The Ox-Bow Incident
APR. 22, 7PM
| 1943 | NR | 1h 15m |
The Ox-Bow Incident is an American Western film directed by William A. Wellman, written by Lamar Trotti, and based on the novel of the same name by Walter Van Tilburg Clark. The film stars Henry Fonda and Dana Andrews, with Harry Morgan, Harry Davenport, Anthony Quinn, and Mary Beth Hughes. The story begins in a small town in Nevada, in 1885, where it is learned that a local rancher has been murdered. The townspeople immediately form a large posse and set out to pursue the murderers. That night, they find three men sleeping with what are presumed to be stolen cattle nearby. The posse interrogate them, and the men claim that they purchased the cattle but received no bill of sale. No one believes them, and the posse decide to hang the men at sunrise.
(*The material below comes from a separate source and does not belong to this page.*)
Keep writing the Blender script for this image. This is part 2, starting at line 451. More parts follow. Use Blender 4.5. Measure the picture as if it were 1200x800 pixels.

When dissent develops among some members of the group, a vote is taken on whether to hang the trio or take them to town to stand trial, but the majority support a hanging. After the lynching, they return to town, and on the way, they encounter the town’s sheriT, who reveals the rancher is not dead and the men who shot him have been arrested. The Ox-Bow Incident is one of the earliest films to be called a psychological Western, because of its strong themes of morality and the rule of law. It received an Oscar nomination for Best Picture in 1943 but lost to Casablanca. In 1998, the film was selected for preservation in the United States Film Registry by the Library of Congress as being “culturally, historically, or aesthetically significant.”